【全文無料】エッセイ『白ワインと戯れの夜』衣南かのん
Sugomori11月の特集として、季節のエッセイや小説をお届けします。
今回のテーマはワイン。書き手は衣南かのんさんです。
今より弾けていたような時代を語るのには少し気恥しさが伴うけれど、同時に懐かしいような眩しいような、なんとも言えない郷愁にも駆られる。
その頃私はまだ20代の半ばで、独身で、ひとり暮らしをしていて……とにかく、自由だった。今だって不自由なわけでは、もちろんないのだけれど。
少し前、あらゆる制限がようやく解除されたある昼下がりに、友人とワインバーに赴いた。
去年の緊急事態宣言が解除されていた束の間に一度だけ訪れた店で、北欧風の店内と、穏やかな女性店主の人柄が料理にも現れたような素敵な店。久しぶりの友人と飲みながら会話を楽しむには、うってつけの場所だった。
メニューにはこれも少し北欧の方を意識したようなものや、おしゃれで、けれども気取りすぎない、お酒によく合う逸品たちが並ぶ。
ワインはどれもグラスで注文するようになっていて、その日用意されていた白ワインは2種類。私は迷わず、アルザス地方で作られたリースリング種のものを選んだ。
ソムリエをやっている幼なじみに「アルザスのリースリングは、絶対好みだよ。自分で買う時にも探してみて」と教わって以来、何度か銘柄こそ違うものの同様のワインを飲んでいるが、本当に外したことがない。

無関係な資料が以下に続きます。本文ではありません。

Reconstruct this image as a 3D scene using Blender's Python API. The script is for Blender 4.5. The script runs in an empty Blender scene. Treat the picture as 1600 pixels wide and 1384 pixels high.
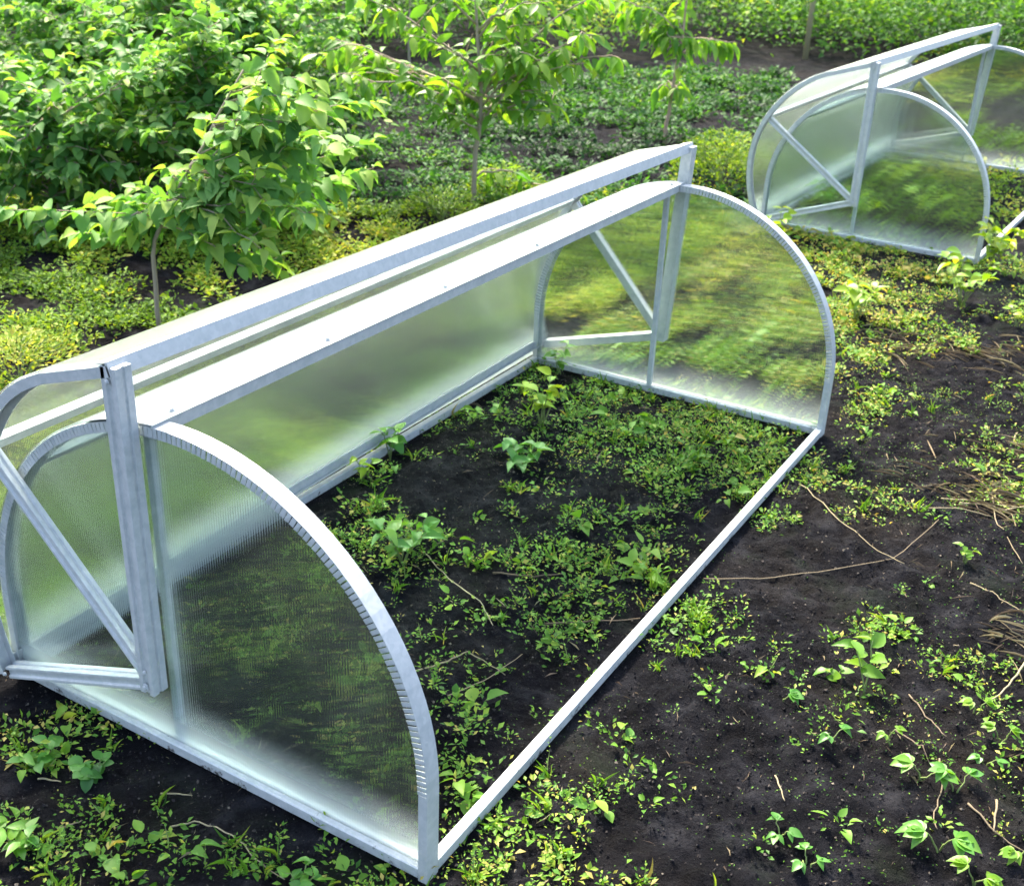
import bpy, math, random
import numpy as np
from mathutils import Matrix, Vector

SC = bpy.context.scene
COL = SC.collection
R = math.radians

# ------------------------------------------------------------------ camera
CAM = np.array([1.5545, -1.4082, 1.7762]); YAW, PITCH, ROLL, FPX = -.5246, -.4511, .0416, 1833.35
_f = np.array([math.sin(YAW)*math.cos(PITCH), math.cos(YAW)*math.cos(PITCH), math.sin(PITCH)])
_r = np.array([math.cos(YAW), -math.sin(YAW), 0.0]); _u = np.cross(_r, _f)
_r, _u = math.cos(ROLL)*_r + math.sin(ROLL)*_u, -math.sin(ROLL)*_r + math.cos(ROLL)*_u
cd = bpy.data.cameras.new('camera'); cam = bpy.data.objects.new('camera', cd); COL.objects.link(cam)
m = Matrix.Identity(4)
for i in range(3):
    m[i][0], m[i][1], m[i][2], m[i][3] = _r[i], _u[i], -_f[i], CAM[i]
cam.matrix_world = m
cd.sensor_width = 36; cd.lens = 36*FPX/1600; cd.clip_start = .05; cd.clip_end = 500
cd.dof.use_dof = True; cd.dof.focus_distance = 2.7; cd.dof.aperture_fstop = 6.3
SC.camera = cam

# ------------------------------------------------------------------ light
SUN_DIR = Vector((-.62, .50, .95)).normalized()          # towards the sun: behind and to the left
w = bpy.data.worlds.new('World'); SC.world = w; w.use_nodes = True
nt = w.node_tree; sky = nt.nodes.new('ShaderNodeTexSky'); sky.sky_type = 'NISHITA'; sky.sun_disc = False
sky.sun_elevation = math.asin(SUN_DIR.z); sky.sun_rotation = math.atan2(SUN_DIR.x, SUN_DIR.y)
sky.air_density = 1.0; sky.dust_density = 4.0; sky.ozone_density = .6
nt.links.new(sky.outputs[0], nt.nodes['Background'].inputs[0]); nt.nodes['Background'].inputs[1].default_value = .15
sl = bpy.data.lights.new('sun', 'SUN'); sl.energy = 3.0; sl.angle = R(6); sl.color = (1, .92, .77)
so = bpy.data.objects.new('sun', sl); COL.objects.link(so)
so.rotation_euler = SUN_DIR.to_track_quat('Z', 'Y').to_euler()
SC.view_settings.view_transform = 'Standard'; SC.view_settings.look = 'None'
SC.view_settings.exposure = 2.15; SC.view_settings.gamma = 1
cy = SC.cycles
cy.use_denoising = True; cy.max_bounces = 14; cy.transparent_max_bounces = 24; cy.transmission_bounces = 12
cy.glossy_bounces = 4; cy.diffuse_bounces = 3; cy.sample_clamp_indirect = 6

# ------------------------------------------------------------------ helpers
rng = np.random.default_rng(7)

def lattice(ix, iy, seed):
    n = (ix.astype(np.int64)*374761393 + iy.astype(np.int64)*668265263 + seed*982451653) & 0xffffffff
    n = ((n ^ (n >> 13))*1274126177) & 0xffffffff
    return ((n ^ (n >> 16)) & 0xffff)/65535.0

def vnoise(x, y, s, seed=0):
    x = np.asarray(x, float)/s; y = np.asarray(y, float)/s
    ix, iy = np.floor(x), np.floor(y); fx, fy = x-ix, y-iy
    fx = fx*fx*(3-2*fx); fy = fy*fy*(3-2*fy)
    a, b = lattice(ix, iy, seed), lattice(ix+1, iy, seed); c, d = lattice(ix, iy+1, seed), lattice(ix+1, iy+1, seed)
    return (a*(1-fx)+b*fx)*(1-fy)+(c*(1-fx)+d*fx)*fy

def fbm(x, y, s, seed=0, n=4):
    v = 0; a = .5
    for i in range(n):
        v = v + a*vnoise(x, y, s/2**i, seed+i); a *= .5
    return v/(1-.5**n)

def hgt(x, y):
    x = np.asarray(x, float); y = np.asarray(y, float)
    big = (fbm(x, y, 1.1, 3, 3)-.5)*.05
    mid = (fbm(x, y, .2, 11, 3)-.5)*.05
    fine = (vnoise(x, y, .024, 29)**2)*.010+(np.abs(fbm(x, y, .07, 23, 4)-.5))*.070
    near_frame = np.ones_like(x)
    for k in (0, 5.06):                                   # the soil is trodden level under the frames' rails
        dx = np.abs(np.abs(x)-.6); dy = np.minimum(np.abs(y-k), np.abs(y-k-2.47))
        inx = (np.abs(x) < .75); iny = (y > k-.15) & (y < k+2.62)
        near_frame = np.where(iny, np.minimum(near_frame, np.clip(dx/.12, .40, 1)), near_frame)
        near_frame = np.where(inx, np.minimum(near_frame, np.clip(dy/.12, .35, 1)), near_frame)
    return (big*.6+mid+fine)*near_frame - .010

def proj(x, y, z):
    d0, d1, d2 = x-CAM[0], y-CAM[1], z-CAM[2]
    zz = d0*_f[0]+d1*_f[1]+d2*_f[2]
    return (800+FPX*(d0*_r[0]+d1*_r[1]+d2*_r[2])/zz, 692-FPX*(d0*_u[0]+d1*_u[1]+d2*_u[2])/zz, zz)

def G(u, v, z=0):                                         # a point of the photograph on the ground
    d = _f+_r*(u-800)/FPX+_u*(692-v)/FPX; t = (z-CAM[2])/d[2]
    p = CAM+t*d
    return float(p[0]), float(p[1])

def tag(o, label=None, cat=None, group=None, kind=None):
    if label: o['label'] = label
    if cat: o['category'] = cat
    if group: o['group'] = group
    if kind: o['kind'] = kind
    return o

def empty(name, loc, rz=0):
    o = bpy.data.objects.new(name, None); COL.objects.link(o); o.location = loc; o.rotation_euler.z = rz
    o.empty_display_size = .1
    return o

def mesh_np(name, V, F, mat, parent=None, tint=None, smooth=False):
    """V (n,3); F list of arrays, one per polygon size."""
    me = bpy.data.meshes.new(name)
    F = [np.asarray(f, np.int32) for f in F if len(f)]
    me.vertices.add(len(V)); me.vertices.foreach_set('co', np.asarray(V, np.float32).ravel())
    loops = np.concatenate([f.ravel() for f in F]); sizes = np.concatenate([np.full(len(f), f.shape[1], np.int32) for f in F])
    starts = np.concatenate([[0], np.cumsum(sizes)[:-1]]).astype(np.int32)
    me.loops.add(len(loops)); me.loops.foreach_set('vertex_index', loops)
    me.polygons.add(len(sizes)); me.polygons.foreach_set('loop_start', starts); me.polygons.foreach_set('loop_total', sizes)
    me.polygons.foreach_set('use_smooth', np.full(len(sizes), bool(smooth)))
    me.update(calc_edges=True)
    if tint is not None:
        a = me.attributes.new('tint', 'FLOAT', 'POINT'); a.data.foreach_set('value', np.asarray(tint, np.float32))
    me.materials.append(mat)
    o = bpy.data.objects.new(name, me); COL.objects.link(o)
    if parent is not None: o.parent = parent
    return o

def copy_tree(o, parent=None):
    c = o.copy(); COL.objects.link(c); c.parent = parent
    for ch in list(o.children): copy_tree(ch, c)
    return c

class MB:
    """Collects plain geometry for one mesh."""
    def __init__(s): s.v = []; s.f = {}; s.n = 0; s.t = []
    def add(s, V, F, t=.5):
        V = np.asarray(V, float); s.v.append(V); s.t.append(np.full(len(V), t))
        for f in F: s.f.setdefault(len(f), []).append([i+s.n for i in f])
        s.n += len(V)
    def tube(s, P, rad, k=7, t=.5):
        P = np.asarray(P, float); n = len(P); rad = np.broadcast_to(rad, n)
        T = np.gradient(P, axis=0); T /= np.linalg.norm(T, axis=1)[:, None]+1e-9
        ref = np.array([0, 0, 1.]) if abs(T[0][2]) < .8 else np.array([1., 0, 0])
        A = np.cross(T, ref); A /= np.linalg.norm(A, axis=1)[:, None]+1e-9; B = np.cross(T, A)
        V = []; F = []
        for i in range(n):
            for j in range(k):
                a = 2*math.pi*j/k; V.append(P[i]+rad[i]*(math.cos(a)*A[i]+math.sin(a)*B[i]))
        for i in range(n-1):
            for j in range(k): F.append((i*k+j, i*k+(j+1) % k, (i+1)*k+(j+1) % k, (i+1)*k+j))
        F.append(tuple(range(k))[::-1]); F.append(tuple((n-1)*k+j for j in range(k)))
        s.add(V, F, t)
    def extrude_y(s, sec, y0, y1, tf, seg=1):
        """a polygon of the profile plane drawn out along the frame's length"""
        n = len(sec); V = []
        for i in range(seg+1):
            y = y0+(y1-y0)*i/seg
            for (x, z) in sec: V.append(tf(x, y, z))
        F = []
        for i in range(seg):
            for j in range(n): F.append((i*n+j, i*n+(j+1) % n, (i+1)*n+(j+1) % n, (i+1)*n+j))
        F.append(tuple(range(n))[::-1]); F.append(tuple(seg*n+j for j in range(n)))
        s.add(V, F)
    def sweep(s, path, sec, yc, tf):
        """sec (a outward, b along y) swept along a path of the profile plane"""
        P = np.asarray(path, float); T = np.gradient(P, axis=0)
        seg = P[1:]-P[:-1]; seg /= np.linalg.norm(seg, axis=1)[:, None]
        n = len(P); V = []
        for i in range(n):
            a = seg[max(0, i-1)]; b = seg[min(n-2, i)]; t = a+b; t /= np.linalg.norm(t)
            nn = np.array([t[1], -t[0]]); sc = 1/max(.5, float(t@a))
            for (p, q) in sec:
                c = P[i]+nn*p*sc; V.append(tf(c[0], yc+q, c[1]))
        k = len(sec); F = []
        for i in range(n-1):
            for j in range(k): F.append((i*k+j, i*k+(j+1) % k, (i+1)*k+(j+1) % k, (i+1)*k+j))
        F.append(tuple(range(k))[::-1]); F.append(tuple((n-1)*k+j for j in range(k)))
        s.add(V, F)
    def build(s, name, mat, parent=None, smooth=False, bevel=0, angle=30):
        V = np.concatenate(s.v); o = mesh_np(name, V, [np.array(f) for f in s.f.values()], mat, parent, np.concatenate(s.t), smooth)
        import bmesh
        b = bmesh.new(); b.from_mesh(o.data); bmesh.ops.recalc_face_normals(b, faces=b.faces)
        b.to_mesh(o.data); b.free()
        if bevel:
            md = o.modifiers.new('edge', 'BEVEL'); md.width = bevel; md.segments = 2; md.limit_method = 'ANGLE'; md.angle_limit = R(40)
        if smooth: pass
        return o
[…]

今回も当然のごとくその白ワインは私の好みそのもので、するするとグラスは空いていった。久しぶりということもあって意識して抑えるようにはしていたけれど、久しぶりだからこそついついお酒は進んでしまう。
外での食事も、お酒も、雰囲気の良い店で友人とひと時を過ごすことも、どれもが久しぶりだった。
しばらく失っていた時間は、こんなにも尊いものだっただろうか、と改めて実感してしまうほどに。

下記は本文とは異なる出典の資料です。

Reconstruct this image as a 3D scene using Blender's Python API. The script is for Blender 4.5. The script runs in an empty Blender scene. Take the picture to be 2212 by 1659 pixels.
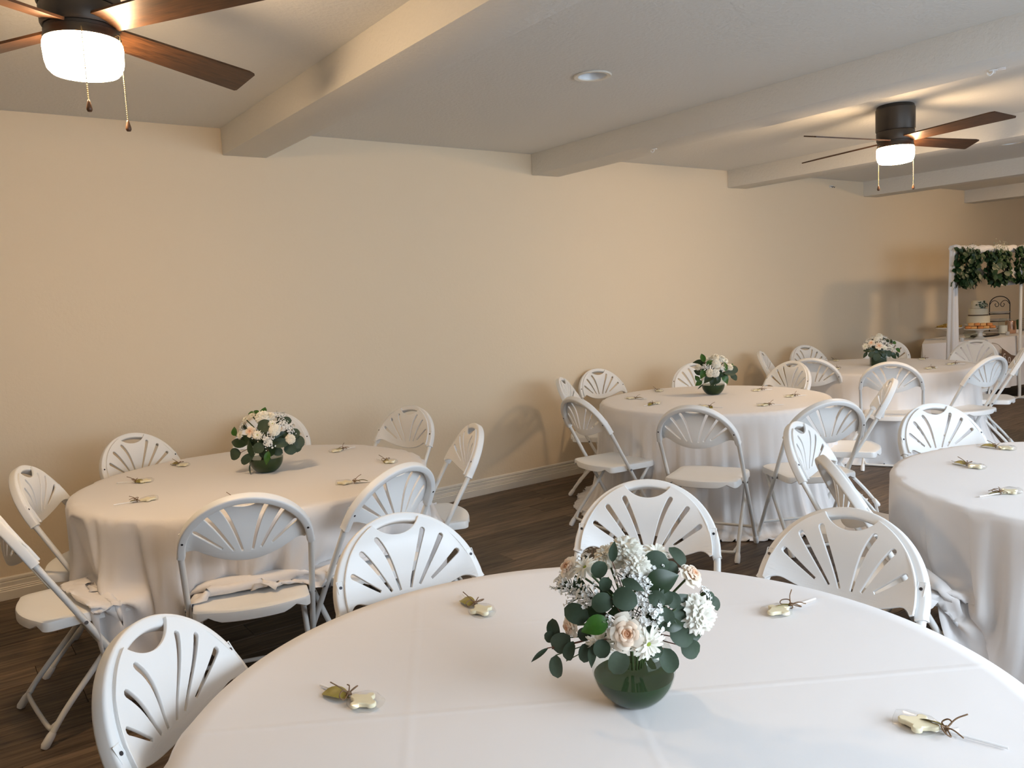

最終的に空けたグラスは、6杯程度だっただろうか。満足して店を出て、食後のコーヒーを楽しんでいた時に、友人が笑いながら言った。「私達、落ち着いたよね」と――。
友人がいつのことを言っているのかは、すぐにわかった。私達は会うたび、お酒を飲むたび、折に触れてその頃の話をしていたから。
今より私も彼女も若くて、なんとなく、無敵だった頃。
思い出すのは恵比寿のチーズ専門店で、ボトルのワインを4~5本空けた時のこと。今思えば弾けすぎているし、もう少し味わえるような飲み方をすればいいのに……とも思うけれど、その頃はそれが、本当に楽しかった。

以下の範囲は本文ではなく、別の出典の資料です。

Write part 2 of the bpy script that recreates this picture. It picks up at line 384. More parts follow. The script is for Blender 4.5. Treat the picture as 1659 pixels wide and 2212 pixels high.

決して理性は失っていない、けれど少しふわふわとした頭で歩いた帰り道。おいしかった、楽しかった、と言い合いながら、自分の足で立ち、自分のお金で少しいい料理やお酒が楽しめるようになったことが、なんとなく誇らしかった夜。
訪れたお店も、出てくる料理も、飲んだお酒も、すべてが最高で、素晴らしくて、幸福感に満ちていた。
「なんであんなに飲めたんだろうね?」と、今の私達は笑う。「ちょっとおかしかったよね」と。
次々とボトルを空けること、色んなお酒を楽しむこと、それでも決して潰れることなく、自分の足で帰って、幸せな気持ちで眠りについたこと。全てが今となっては笑い話で、人によっては、或いはみっともないと言われてしまうのかもしれない。
ワインって、お酒って、そういう風に飲むものじゃないよと眉を顰める人もいるかもしれない。
けれどあの夜の満ち足りた幸福感は、どれだけ笑い話になったとしても、誰かに呆れられたとしても、きっと色あせることはないのだろう。
キラキラと光を放って、ずっと私の胸の中で、小さな輝きを持ち続けている。
そういう思い出の上に今があることが、なんだか少し、嬉しいのだ。